▶ **DATASET EXTRACT**:
○ ○ ○ ○ ○ ○ ○
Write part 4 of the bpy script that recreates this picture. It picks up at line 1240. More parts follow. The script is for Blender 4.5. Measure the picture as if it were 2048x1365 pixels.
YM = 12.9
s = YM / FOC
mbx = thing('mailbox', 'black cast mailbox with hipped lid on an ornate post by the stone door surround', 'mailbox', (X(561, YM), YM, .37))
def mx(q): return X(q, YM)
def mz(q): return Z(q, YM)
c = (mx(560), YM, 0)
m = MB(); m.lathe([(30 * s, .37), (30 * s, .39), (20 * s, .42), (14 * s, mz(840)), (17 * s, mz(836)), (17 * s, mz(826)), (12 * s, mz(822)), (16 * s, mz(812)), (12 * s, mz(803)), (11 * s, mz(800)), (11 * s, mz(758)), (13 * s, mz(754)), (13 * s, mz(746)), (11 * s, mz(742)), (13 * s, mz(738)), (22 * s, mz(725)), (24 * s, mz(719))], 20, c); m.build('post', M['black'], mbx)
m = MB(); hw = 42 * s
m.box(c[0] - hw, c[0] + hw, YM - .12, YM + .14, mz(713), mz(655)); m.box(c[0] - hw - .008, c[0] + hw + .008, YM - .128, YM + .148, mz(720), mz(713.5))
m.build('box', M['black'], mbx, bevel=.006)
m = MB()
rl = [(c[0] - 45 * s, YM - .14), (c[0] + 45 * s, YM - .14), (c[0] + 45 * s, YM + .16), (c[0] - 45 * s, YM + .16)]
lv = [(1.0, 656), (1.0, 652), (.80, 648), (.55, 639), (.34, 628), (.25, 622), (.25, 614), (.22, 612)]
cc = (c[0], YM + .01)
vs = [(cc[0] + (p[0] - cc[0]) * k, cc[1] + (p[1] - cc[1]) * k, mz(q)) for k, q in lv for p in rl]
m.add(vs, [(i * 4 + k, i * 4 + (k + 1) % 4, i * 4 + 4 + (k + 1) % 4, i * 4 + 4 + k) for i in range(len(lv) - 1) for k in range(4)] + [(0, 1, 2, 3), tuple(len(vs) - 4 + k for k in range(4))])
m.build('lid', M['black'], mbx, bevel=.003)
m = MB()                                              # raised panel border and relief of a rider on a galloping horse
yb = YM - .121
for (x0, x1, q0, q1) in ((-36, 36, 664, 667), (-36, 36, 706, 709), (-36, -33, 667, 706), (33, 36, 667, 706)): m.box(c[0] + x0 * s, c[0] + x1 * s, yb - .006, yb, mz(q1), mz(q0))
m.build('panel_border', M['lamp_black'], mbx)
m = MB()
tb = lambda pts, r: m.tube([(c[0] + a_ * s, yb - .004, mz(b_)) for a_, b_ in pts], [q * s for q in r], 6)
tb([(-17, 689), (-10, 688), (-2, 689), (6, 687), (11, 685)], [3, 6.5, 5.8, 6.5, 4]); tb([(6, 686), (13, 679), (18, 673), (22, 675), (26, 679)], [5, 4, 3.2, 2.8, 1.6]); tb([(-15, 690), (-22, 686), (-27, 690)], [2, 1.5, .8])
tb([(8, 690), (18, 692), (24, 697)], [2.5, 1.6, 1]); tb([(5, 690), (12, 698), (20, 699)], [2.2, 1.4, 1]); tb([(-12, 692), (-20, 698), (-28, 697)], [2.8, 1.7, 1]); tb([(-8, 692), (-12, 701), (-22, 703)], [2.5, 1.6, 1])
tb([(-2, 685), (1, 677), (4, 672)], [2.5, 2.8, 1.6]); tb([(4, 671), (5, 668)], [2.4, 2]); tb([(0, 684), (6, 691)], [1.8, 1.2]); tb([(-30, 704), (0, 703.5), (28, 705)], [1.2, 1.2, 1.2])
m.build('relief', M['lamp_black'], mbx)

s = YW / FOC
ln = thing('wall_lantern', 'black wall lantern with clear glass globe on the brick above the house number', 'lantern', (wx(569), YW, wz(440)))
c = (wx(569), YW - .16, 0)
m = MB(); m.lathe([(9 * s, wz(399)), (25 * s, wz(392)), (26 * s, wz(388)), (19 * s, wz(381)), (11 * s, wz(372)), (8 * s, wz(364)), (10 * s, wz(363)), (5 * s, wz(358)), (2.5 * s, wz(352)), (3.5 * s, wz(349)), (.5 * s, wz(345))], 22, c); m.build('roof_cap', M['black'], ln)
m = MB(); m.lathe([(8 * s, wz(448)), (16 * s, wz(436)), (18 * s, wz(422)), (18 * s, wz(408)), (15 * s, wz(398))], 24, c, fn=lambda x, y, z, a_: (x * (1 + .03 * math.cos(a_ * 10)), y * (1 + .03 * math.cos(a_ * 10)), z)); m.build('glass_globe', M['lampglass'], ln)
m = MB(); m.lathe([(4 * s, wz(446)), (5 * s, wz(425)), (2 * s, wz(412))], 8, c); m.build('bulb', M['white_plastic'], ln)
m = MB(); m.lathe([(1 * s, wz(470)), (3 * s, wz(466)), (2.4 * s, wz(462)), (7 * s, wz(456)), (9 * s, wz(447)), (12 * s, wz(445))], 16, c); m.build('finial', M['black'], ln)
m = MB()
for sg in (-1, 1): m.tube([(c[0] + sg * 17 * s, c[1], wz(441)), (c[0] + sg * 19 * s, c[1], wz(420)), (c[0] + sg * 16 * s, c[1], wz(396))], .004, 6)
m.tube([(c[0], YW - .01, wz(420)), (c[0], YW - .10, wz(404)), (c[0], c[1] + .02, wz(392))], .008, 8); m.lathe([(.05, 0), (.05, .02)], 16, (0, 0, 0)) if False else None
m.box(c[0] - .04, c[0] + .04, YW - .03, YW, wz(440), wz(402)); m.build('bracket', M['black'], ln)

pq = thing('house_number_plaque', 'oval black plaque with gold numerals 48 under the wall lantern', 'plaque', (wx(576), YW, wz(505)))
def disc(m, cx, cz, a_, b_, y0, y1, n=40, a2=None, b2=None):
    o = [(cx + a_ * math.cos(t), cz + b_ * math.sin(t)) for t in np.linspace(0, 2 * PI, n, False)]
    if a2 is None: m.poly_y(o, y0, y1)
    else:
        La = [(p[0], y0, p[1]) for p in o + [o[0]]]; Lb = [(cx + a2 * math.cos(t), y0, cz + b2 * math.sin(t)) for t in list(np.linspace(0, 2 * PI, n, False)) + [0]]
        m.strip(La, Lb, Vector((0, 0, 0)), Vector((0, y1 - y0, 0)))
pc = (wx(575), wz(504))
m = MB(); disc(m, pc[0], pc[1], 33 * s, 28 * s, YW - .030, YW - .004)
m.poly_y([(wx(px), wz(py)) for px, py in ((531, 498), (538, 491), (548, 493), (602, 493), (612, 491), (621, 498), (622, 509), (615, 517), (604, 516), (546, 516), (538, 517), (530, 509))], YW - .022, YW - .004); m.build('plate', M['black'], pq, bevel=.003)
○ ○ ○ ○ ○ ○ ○
▶ **AIM OF THE TASK**:
Using the listing above, retype each line exactly.

▶ **RESULT OF THE EXERCISE**:
Write part 4 of the bpy script that recreates this picture. It picks up at line 1240. More parts follow. The script is for Blender 4.5. Measure the picture as if it were 2048x1365 pixels.
YM = 12.9
s = YM / FOC
mbx = thing('mailbox', 'black cast mailbox with hipped lid on an ornate post by the stone door surround', 'mailbox', (X(561, YM), YM, .37))
def mx(q): return X(q, YM)
def mz(q): return Z(q, YM)
c = (mx(560), YM, 0)
m = MB(); m.lathe([(30 * s, .37), (30 * s, .39), (20 * s, .42), (14 * s, mz(840)), (17 * s, mz(836)), (17 * s, mz(826)), (12 * s, mz(822)), (16 * s, mz(812)), (12 * s, mz(803)), (11 * s, mz(800)), (11 * s, mz(758)), (13 * s, mz(754)), (13 * s, mz(746)), (11 * s, mz(742)), (13 * s, mz(738)), (22 * s, mz(725)), (24 * s, mz(719))], 20, c); m.build('post', M['black'], mbx)
m = MB(); hw = 42 * s
m.box(c[0] - hw, c[0] + hw, YM - .12, YM + .14, mz(713), mz(655)); m.box(c[0] - hw - .008, c[0] + hw + .008, YM - .128, YM + .148, mz(720), mz(713.5))
m.build('box', M['black'], mbx, bevel=.006)
m = MB()
rl = [(c[0] - 45 * s, YM - .14), (c[0] + 45 * s, YM - .14), (c[0] + 45 * s, YM + .16), (c[0] - 45 * s, YM + .16)]
lv = [(1.0, 656), (1.0, 652), (.80, 648), (.55, 639), (.34, 628), (.25, 622), (.25, 614), (.22, 612)]
cc = (c[0], YM + .01)
vs = [(cc[0] + (p[0] - cc[0]) * k, cc[1] + (p[1] - cc[1]) * k, mz(q)) for k, q in lv for p in rl]
m.add(vs, [(i * 4 + k, i * 4 + (k + 1) % 4, i * 4 + 4 + (k + 1) % 4, i * 4 + 4 + k) for i in range(len(lv) - 1) for k in range(4)] + [(0, 1, 2, 3), tuple(len(vs) - 4 + k for k in range(4))])
m.build('lid', M['black'], mbx, bevel=.003)
m = MB()                                              # raised panel border and relief of a rider on a galloping horse
yb = YM - .121
for (x0, x1, q0, q1) in ((-36, 36, 664, 667), (-36, 36, 706, 709), (-36, -33, 667, 706), (33, 36, 667, 706)): m.box(c[0] + x0 * s, c[0] + x1 * s, yb - .006, yb, mz(q1), mz(q0))
m.build('panel_border', M['lamp_black'], mbx)
m = MB()
tb = lambda pts, r: m.tube([(c[0] + a_ * s, yb - .004, mz(b_)) for a_, b_ in pts], [q * s for q in r], 6)
tb([(-17, 689), (-10, 688), (-2, 689), (6, 687), (11, 685)], [3, 6.5, 5.8, 6.5, 4]); tb([(6, 686), (13, 679), (18, 673), (22, 675), (26, 679)], [5, 4, 3.2, 2.8, 1.6]); tb([(-15, 690), (-22, 686), (-27, 690)], [2, 1.5, .8])
tb([(8, 690), (18, 692), (24, 697)], [2.5, 1.6, 1]); tb([(5, 690), (12, 698), (20, 699)], [2.2, 1.4, 1]); tb([(-12, 692), (-20, 698), (-28, 697)], [2.8, 1.7, 1]); tb([(-8, 692), (-12, 701), (-22, 703)], [2.5, 1.6, 1])
tb([(-2, 685), (1, 677), (4, 672)], [2.5, 2.8, 1.6]); tb([(4, 671), (5, 668)], [2.4, 2]); tb([(0, 684), (6, 691)], [1.8, 1.2]); tb([(-30, 704), (0, 703.5), (28, 705)], [1.2, 1.2, 1.2])
m.build('relief', M['lamp_black'], mbx)

s = YW / FOC
ln = thing('wall_lantern', 'black wall lantern with clear glass globe on the brick above the house number', 'lantern', (wx(569), YW, wz(440)))
c = (wx(569), YW - .16, 0)
m = MB(); m.lathe([(9 * s, wz(399)), (25 * s, wz(392)), (26 * s, wz(388)), (19 * s, wz(381)), (11 * s, wz(372)), (8 * s, wz(364)), (10 * s, wz(363)), (5 * s, wz(358)), (2.5 * s, wz(352)), (3.5 * s, wz(349)), (.5 * s, wz(345))], 22, c); m.build('roof_cap', M['black'], ln)
m = MB(); m.lathe([(8 * s, wz(448)), (16 * s, wz(436)), (18 * s, wz(422)), (18 * s, wz(408)), (15 * s, wz(398))], 24, c, fn=lambda x, y, z, a_: (x * (1 + .03 * math.cos(a_ * 10)), y * (1 + .03 * math.cos(a_ * 10)), z)); m.build('glass_globe', M['lampglass'], ln)
m = MB(); m.lathe([(4 * s, wz(446)), (5 * s, wz(425)), (2 * s, wz(412))], 8, c); m.build('bulb', M['white_plastic'], ln)
m = MB(); m.lathe([(1 * s, wz(470)), (3 * s, wz(466)), (2.4 * s, wz(462)), (7 * s, wz(456)), (9 * s, wz(447)), (12 * s, wz(445))], 16, c); m.build('finial', M['black'], ln)
m = MB()
for sg in (-1, 1): m.tube([(c[0] + sg * 17 * s, c[1], wz(441)), (c[0] + sg * 19 * s, c[1], wz(420)), (c[0] + sg * 16 * s, c[1], wz(396))], .004, 6)
m.tube([(c[0], YW - .01, wz(420)), (c[0], YW - .10, wz(404)), (c[0], c[1] + .02, wz(392))], .008, 8); m.lathe([(.05, 0), (.05, .02)], 16, (0, 0, 0)) if False else None
m.box(c[0] - .04, c[0] + .04, YW - .03, YW, wz(440), wz(402)); m.build('bracket', M['black'], ln)

pq = thing('house_number_plaque', 'oval black plaque with gold numerals 48 under the wall lantern', 'plaque', (wx(576), YW, wz(505)))
def disc(m, cx, cz, a_, b_, y0, y1, n=40, a2=None, b2=None):
    o = [(cx + a_ * math.cos(t), cz + b_ * math.sin(t)) for t in np.linspace(0, 2 * PI, n, False)]
    if a2 is None: m.poly_y(o, y0, y1)
    else:
        La = [(p[0], y0, p[1]) for p in o + [o[0]]]; Lb = [(cx + a2 * math.cos(t), y0, cz + b2 * math.sin(t)) for t in list(np.linspace(0, 2 * PI, n, False)) + [0]]
        m.strip(La, Lb, Vector((0, 0, 0)), Vector((0, y1 - y0, 0)))
pc = (wx(575), wz(504))
m = MB(); disc(m, pc[0], pc[1], 33 * s, 28 * s, YW - .030, YW - .004)
m.poly_y([(wx(px), wz(py)) for px, py in ((531, 498), (538, 491), (548, 493), (602, 493), (612, 491), (621, 498), (622, 509), (615, 517), (604, 516), (546, 516), (538, 517), (530, 509))], YW - .022, YW - .004); m.build('plate', M['black'], pq, bevel=.003)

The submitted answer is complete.